Your objective: Repeat the listing in full, exactly as it stands.

Data excerpt:

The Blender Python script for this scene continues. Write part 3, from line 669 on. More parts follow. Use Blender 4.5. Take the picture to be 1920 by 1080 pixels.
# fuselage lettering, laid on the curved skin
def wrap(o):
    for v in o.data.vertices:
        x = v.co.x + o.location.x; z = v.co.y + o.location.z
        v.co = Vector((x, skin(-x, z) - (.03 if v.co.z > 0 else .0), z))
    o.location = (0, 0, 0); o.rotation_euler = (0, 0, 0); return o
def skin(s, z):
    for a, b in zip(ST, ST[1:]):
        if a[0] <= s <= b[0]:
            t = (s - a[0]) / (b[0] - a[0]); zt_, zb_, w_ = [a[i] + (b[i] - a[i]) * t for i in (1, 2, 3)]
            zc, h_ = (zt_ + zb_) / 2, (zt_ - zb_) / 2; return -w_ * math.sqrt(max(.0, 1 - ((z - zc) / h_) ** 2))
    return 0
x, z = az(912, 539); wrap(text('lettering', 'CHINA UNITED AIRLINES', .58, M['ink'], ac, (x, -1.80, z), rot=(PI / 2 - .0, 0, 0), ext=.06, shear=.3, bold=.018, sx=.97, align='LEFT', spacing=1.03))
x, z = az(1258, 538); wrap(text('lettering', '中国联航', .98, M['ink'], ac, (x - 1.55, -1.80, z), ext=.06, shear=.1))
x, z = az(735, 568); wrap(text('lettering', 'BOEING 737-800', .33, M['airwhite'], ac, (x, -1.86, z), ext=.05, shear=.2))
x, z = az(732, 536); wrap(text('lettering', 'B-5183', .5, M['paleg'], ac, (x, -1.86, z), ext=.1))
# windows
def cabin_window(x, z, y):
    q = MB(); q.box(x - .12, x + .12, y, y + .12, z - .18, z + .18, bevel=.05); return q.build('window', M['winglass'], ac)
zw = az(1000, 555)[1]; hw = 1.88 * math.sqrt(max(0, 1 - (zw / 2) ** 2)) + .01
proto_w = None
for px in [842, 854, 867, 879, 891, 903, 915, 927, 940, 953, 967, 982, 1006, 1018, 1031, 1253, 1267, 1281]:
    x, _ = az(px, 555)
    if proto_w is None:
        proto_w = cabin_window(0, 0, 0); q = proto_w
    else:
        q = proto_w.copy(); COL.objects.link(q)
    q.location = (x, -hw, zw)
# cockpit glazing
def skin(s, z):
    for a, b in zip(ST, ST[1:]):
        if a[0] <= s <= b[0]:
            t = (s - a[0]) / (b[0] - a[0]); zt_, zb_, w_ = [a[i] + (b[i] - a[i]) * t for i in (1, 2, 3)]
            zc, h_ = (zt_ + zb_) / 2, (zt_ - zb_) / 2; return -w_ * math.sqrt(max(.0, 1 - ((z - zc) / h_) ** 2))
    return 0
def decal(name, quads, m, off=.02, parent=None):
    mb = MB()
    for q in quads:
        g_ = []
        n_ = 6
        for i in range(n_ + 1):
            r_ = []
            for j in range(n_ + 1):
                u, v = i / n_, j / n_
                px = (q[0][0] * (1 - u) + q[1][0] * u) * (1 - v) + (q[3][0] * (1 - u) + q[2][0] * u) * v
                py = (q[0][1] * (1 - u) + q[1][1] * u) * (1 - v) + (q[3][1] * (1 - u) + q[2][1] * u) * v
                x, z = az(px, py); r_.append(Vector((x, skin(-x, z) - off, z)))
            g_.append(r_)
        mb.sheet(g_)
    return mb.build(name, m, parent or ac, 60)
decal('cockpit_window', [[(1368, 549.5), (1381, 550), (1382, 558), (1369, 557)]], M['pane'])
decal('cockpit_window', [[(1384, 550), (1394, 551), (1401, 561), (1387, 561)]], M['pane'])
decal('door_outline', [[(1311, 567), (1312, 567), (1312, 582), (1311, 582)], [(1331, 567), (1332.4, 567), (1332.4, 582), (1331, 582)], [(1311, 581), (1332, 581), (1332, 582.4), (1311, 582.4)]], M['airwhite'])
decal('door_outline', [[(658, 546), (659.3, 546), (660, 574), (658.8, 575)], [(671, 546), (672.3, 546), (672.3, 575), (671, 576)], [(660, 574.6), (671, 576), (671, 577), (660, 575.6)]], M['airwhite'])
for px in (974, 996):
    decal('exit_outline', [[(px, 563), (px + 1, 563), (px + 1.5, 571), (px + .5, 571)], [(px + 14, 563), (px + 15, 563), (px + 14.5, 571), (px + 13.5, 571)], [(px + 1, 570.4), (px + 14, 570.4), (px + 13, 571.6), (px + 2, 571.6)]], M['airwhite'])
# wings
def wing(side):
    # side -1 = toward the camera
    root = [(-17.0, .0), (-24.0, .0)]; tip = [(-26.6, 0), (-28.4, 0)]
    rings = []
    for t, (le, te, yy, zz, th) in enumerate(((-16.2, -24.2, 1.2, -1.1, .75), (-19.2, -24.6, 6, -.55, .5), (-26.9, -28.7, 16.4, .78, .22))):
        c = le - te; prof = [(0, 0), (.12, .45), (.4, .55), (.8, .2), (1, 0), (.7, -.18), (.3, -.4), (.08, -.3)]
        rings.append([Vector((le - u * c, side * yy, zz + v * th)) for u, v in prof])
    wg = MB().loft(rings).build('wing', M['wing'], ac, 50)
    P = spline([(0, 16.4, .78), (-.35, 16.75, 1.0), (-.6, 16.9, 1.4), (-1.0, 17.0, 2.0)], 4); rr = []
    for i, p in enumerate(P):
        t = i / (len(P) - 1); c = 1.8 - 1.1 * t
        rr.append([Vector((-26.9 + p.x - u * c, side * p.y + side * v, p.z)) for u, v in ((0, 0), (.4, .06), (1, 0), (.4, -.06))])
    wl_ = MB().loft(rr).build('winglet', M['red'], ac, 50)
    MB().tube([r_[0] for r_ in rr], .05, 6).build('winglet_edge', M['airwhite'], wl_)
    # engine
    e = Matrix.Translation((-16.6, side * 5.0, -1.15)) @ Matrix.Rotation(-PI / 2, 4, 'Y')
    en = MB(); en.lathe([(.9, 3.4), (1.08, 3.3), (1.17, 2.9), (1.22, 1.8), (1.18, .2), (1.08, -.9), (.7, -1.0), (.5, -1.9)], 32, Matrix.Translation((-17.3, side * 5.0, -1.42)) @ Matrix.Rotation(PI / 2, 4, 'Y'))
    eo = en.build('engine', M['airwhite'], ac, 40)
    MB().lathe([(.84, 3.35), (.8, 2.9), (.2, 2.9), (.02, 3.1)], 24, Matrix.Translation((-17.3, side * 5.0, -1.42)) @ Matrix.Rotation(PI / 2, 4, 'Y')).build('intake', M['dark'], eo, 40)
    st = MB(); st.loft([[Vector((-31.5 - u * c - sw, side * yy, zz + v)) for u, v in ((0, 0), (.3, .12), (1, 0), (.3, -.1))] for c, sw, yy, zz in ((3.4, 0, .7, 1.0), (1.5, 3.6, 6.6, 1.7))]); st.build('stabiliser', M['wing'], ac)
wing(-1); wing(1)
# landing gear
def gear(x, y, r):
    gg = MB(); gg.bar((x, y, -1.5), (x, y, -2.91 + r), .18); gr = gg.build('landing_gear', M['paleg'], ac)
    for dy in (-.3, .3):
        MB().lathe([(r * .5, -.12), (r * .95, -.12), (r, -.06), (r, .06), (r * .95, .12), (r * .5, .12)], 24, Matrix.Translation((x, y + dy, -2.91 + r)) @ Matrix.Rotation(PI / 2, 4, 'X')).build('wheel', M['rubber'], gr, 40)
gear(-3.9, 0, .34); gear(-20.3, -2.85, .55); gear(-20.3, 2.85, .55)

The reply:
The Blender Python script for this scene continues. Write part 3, from line 669 on. More parts follow. Use Blender 4.5. Take the picture to be 1920 by 1080 pixels.
# fuselage lettering, laid on the curved skin
def wrap(o):
    for v in o.data.vertices:
        x = v.co.x + o.location.x; z = v.co.y + o.location.z
        v.co = Vector((x, skin(-x, z) - (.03 if v.co.z > 0 else .0), z))
    o.location = (0, 0, 0); o.rotation_euler = (0, 0, 0); return o
def skin(s, z):
    for a, b in zip(ST, ST[1:]):
        if a[0] <= s <= b[0]:
            t = (s - a[0]) / (b[0] - a[0]); zt_, zb_, w_ = [a[i] + (b[i] - a[i]) * t for i in (1, 2, 3)]
            zc, h_ = (zt_ + zb_) / 2, (zt_ - zb_) / 2; return -w_ * math.sqrt(max(.0, 1 - ((z - zc) / h_) ** 2))
    return 0
x, z = az(912, 539); wrap(text('lettering', 'CHINA UNITED AIRLINES', .58, M['ink'], ac, (x, -1.80, z), rot=(PI / 2 - .0, 0, 0), ext=.06, shear=.3, bold=.018, sx=.97, align='LEFT', spacing=1.03))
x, z = az(1258, 538); wrap(text('lettering', '中国联航', .98, M['ink'], ac, (x - 1.55, -1.80, z), ext=.06, shear=.1))
x, z = az(735, 568); wrap(text('lettering', 'BOEING 737-800', .33, M['airwhite'], ac, (x, -1.86, z), ext=.05, shear=.2))
x, z = az(732, 536); wrap(text('lettering', 'B-5183', .5, M['paleg'], ac, (x, -1.86, z), ext=.1))
# windows
def cabin_window(x, z, y):
    q = MB(); q.box(x - .12, x + .12, y, y + .12, z - .18, z + .18, bevel=.05); return q.build('window', M['winglass'], ac)
zw = az(1000, 555)[1]; hw = 1.88 * math.sqrt(max(0, 1 - (zw / 2) ** 2)) + .01
proto_w = None
for px in [842, 854, 867, 879, 891, 903, 915, 927, 940, 953, 967, 982, 1006, 1018, 1031, 1253, 1267, 1281]:
    x, _ = az(px, 555)
    if proto_w is None:
        proto_w = cabin_window(0, 0, 0); q = proto_w
    else:
        q = proto_w.copy(); COL.objects.link(q)
    q.location = (x, -hw, zw)
# cockpit glazing
def skin(s, z):
    for a, b in zip(ST, ST[1:]):
        if a[0] <= s <= b[0]:
            t = (s - a[0]) / (b[0] - a[0]); zt_, zb_, w_ = [a[i] + (b[i] - a[i]) * t for i in (1, 2, 3)]
            zc, h_ = (zt_ + zb_) / 2, (zt_ - zb_) / 2; return -w_ * math.sqrt(max(.0, 1 - ((z - zc) / h_) ** 2))
    return 0
def decal(name, quads, m, off=.02, parent=None):
    mb = MB()
    for q in quads:
        g_ = []
        n_ = 6
        for i in range(n_ + 1):
            r_ = []
            for j in range(n_ + 1):
                u, v = i / n_, j / n_
                px = (q[0][0] * (1 - u) + q[1][0] * u) * (1 - v) + (q[3][0] * (1 - u) + q[2][0] * u) * v
                py = (q[0][1] * (1 - u) + q[1][1] * u) * (1 - v) + (q[3][1] * (1 - u) + q[2][1] * u) * v
                x, z = az(px, py); r_.append(Vector((x, skin(-x, z) - off, z)))
            g_.append(r_)
        mb.sheet(g_)
    return mb.build(name, m, parent or ac, 60)
decal('cockpit_window', [[(1368, 549.5), (1381, 550), (1382, 558), (1369, 557)]], M['pane'])
decal('cockpit_window', [[(1384, 550), (1394, 551), (1401, 561), (1387, 561)]], M['pane'])
decal('door_outline', [[(1311, 567), (1312, 567), (1312, 582), (1311, 582)], [(1331, 567), (1332.4, 567), (1332.4, 582), (1331, 582)], [(1311, 581), (1332, 581), (1332, 582.4), (1311, 582.4)]], M['airwhite'])
decal('door_outline', [[(658, 546), (659.3, 546), (660, 574), (658.8, 575)], [(671, 546), (672.3, 546), (672.3, 575), (671, 576)], [(660, 574.6), (671, 576), (671, 577), (660, 575.6)]], M['airwhite'])
for px in (974, 996):
    decal('exit_outline', [[(px, 563), (px + 1, 563), (px + 1.5, 571), (px + .5, 571)], [(px + 14, 563), (px + 15, 563), (px + 14.5, 571), (px + 13.5, 571)], [(px + 1, 570.4), (px + 14, 570.4), (px + 13, 571.6), (px + 2, 571.6)]], M['airwhite'])
# wings
def wing(side):
    # side -1 = toward the camera
    root = [(-17.0, .0), (-24.0, .0)]; tip = [(-26.6, 0), (-28.4, 0)]
    rings = []
    for t, (le, te, yy, zz, th) in enumerate(((-16.2, -24.2, 1.2, -1.1, .75), (-19.2, -24.6, 6, -.55, .5), (-26.9, -28.7, 16.4, .78, .22))):
        c = le - te; prof = [(0, 0), (.12, .45), (.4, .55), (.8, .2), (1, 0), (.7, -.18), (.3, -.4), (.08, -.3)]
        rings.append([Vector((le - u * c, side * yy, zz + v * th)) for u, v in prof])
    wg = MB().loft(rings).build('wing', M['wing'], ac, 50)
    P = spline([(0, 16.4, .78), (-.35, 16.75, 1.0), (-.6, 16.9, 1.4), (-1.0, 17.0, 2.0)], 4); rr = []
    for i, p in enumerate(P):
        t = i / (len(P) - 1); c = 1.8 - 1.1 * t
        rr.append([Vector((-26.9 + p.x - u * c, side * p.y + side * v, p.z)) for u, v in ((0, 0), (.4, .06), (1, 0), (.4, -.06))])
    wl_ = MB().loft(rr).build('winglet', M['red'], ac, 50)
    MB().tube([r_[0] for r_ in rr], .05, 6).build('winglet_edge', M['airwhite'], wl_)
    # engine
    e = Matrix.Translation((-16.6, side * 5.0, -1.15)) @ Matrix.Rotation(-PI / 2, 4, 'Y')
    en = MB(); en.lathe([(.9, 3.4), (1.08, 3.3), (1.17, 2.9), (1.22, 1.8), (1.18, .2), (1.08, -.9), (.7, -1.0), (.5, -1.9)], 32, Matrix.Translation((-17.3, side * 5.0, -1.42)) @ Matrix.Rotation(PI / 2, 4, 'Y'))
    eo = en.build('engine', M['airwhite'], ac, 40)
    MB().lathe([(.84, 3.35), (.8, 2.9), (.2, 2.9), (.02, 3.1)], 24, Matrix.Translation((-17.3, side * 5.0, -1.42)) @ Matrix.Rotation(PI / 2, 4, 'Y')).build('intake', M['dark'], eo, 40)
    st = MB(); st.loft([[Vector((-31.5 - u * c - sw, side * yy, zz + v)) for u, v in ((0, 0), (.3, .12), (1, 0), (.3, -.1))] for c, sw, yy, zz in ((3.4, 0, .7, 1.0), (1.5, 3.6, 6.6, 1.7))]); st.build('stabiliser', M['wing'], ac)
wing(-1); wing(1)
# landing gear
def gear(x, y, r):
    gg = MB(); gg.bar((x, y, -1.5), (x, y, -2.91 + r), .18); gr = gg.build('landing_gear', M['paleg'], ac)
    for dy in (-.3, .3):
        MB().lathe([(r * .5, -.12), (r * .95, -.12), (r, -.06), (r, .06), (r * .95, .12), (r * .5, .12)], 24, Matrix.Translation((x, y + dy, -2.91 + r)) @ Matrix.Rotation(PI / 2, 4, 'X')).build('wheel', M['rubber'], gr, 40)
gear(-3.9, 0, .34); gear(-20.3, -2.85, .55); gear(-20.3, 2.85, .55)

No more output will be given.